Publication: Special Publication

Volume: 181

Issue:

Appears on pages(s): 43-64

Keywords: Aggregate; concrete pavements; crack width and spacing; cyclic loads; finite element method; jointed concrete pavement; load transfer; shear stresses

Date: 3/1/1999

Abstract:
This paper presents preliminary results of a laboratory and a finite element investigation of the behavior of joints in jointed concrete pavement systems in terms of load transfer derived through aggregate interlock. The results have thus far revealed that aggregate type, texture and shape have a pronounced effect on the load transfer mechanism of an undoweled joint in a concrete pavement system. Pure aggregate interlock is not sufficient to provide adequate load transfer over a long period of time. The load transfer mechanism of an undoweled joint was modeled by a two-phase system (cement matrix and aggregates). This approach produced results that were confirmed by experimental results.
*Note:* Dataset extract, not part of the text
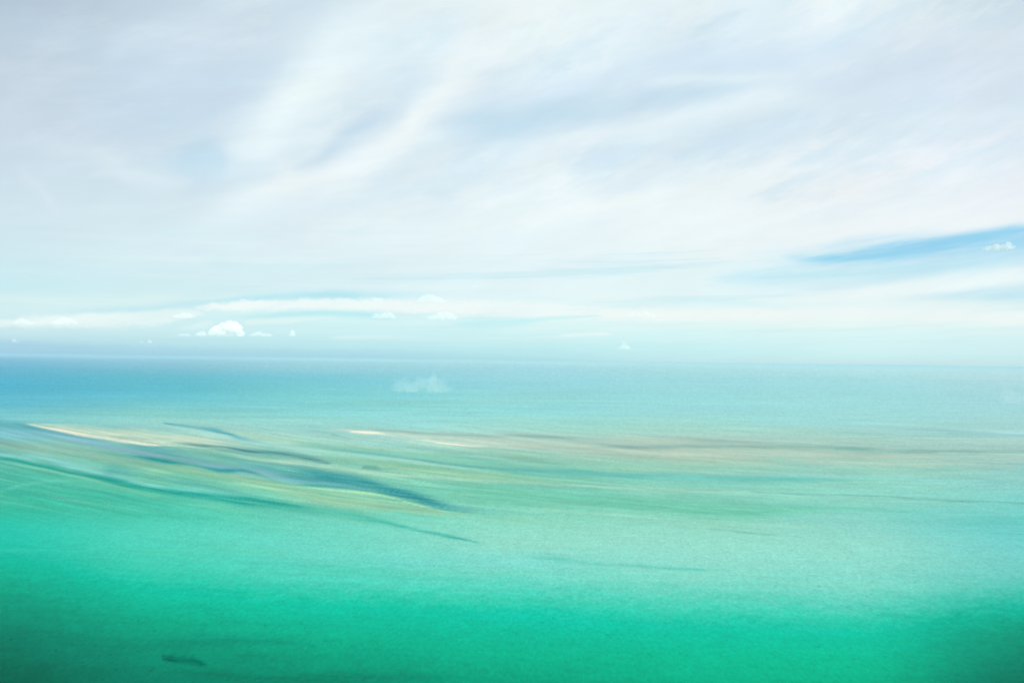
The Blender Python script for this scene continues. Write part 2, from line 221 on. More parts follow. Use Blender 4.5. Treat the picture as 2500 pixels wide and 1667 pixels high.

The finite element analysis demonstrated that the load transfer mechanism is sensitive to slab thickness, modulus of subgrade support, and joint stiffness (aggregate interlock factor). This analysis also indicates that the shear capacity of a joint is a function of the aggregate interlock factor, subgrade modulus, magnitude of load, and crack width. The finite element modeling indicated that undoweled joints in thinner pavements resting on weak subgrades tend to develop high shear stresses (and load transfer efficiencies) and subsequently a lower Endurance Index.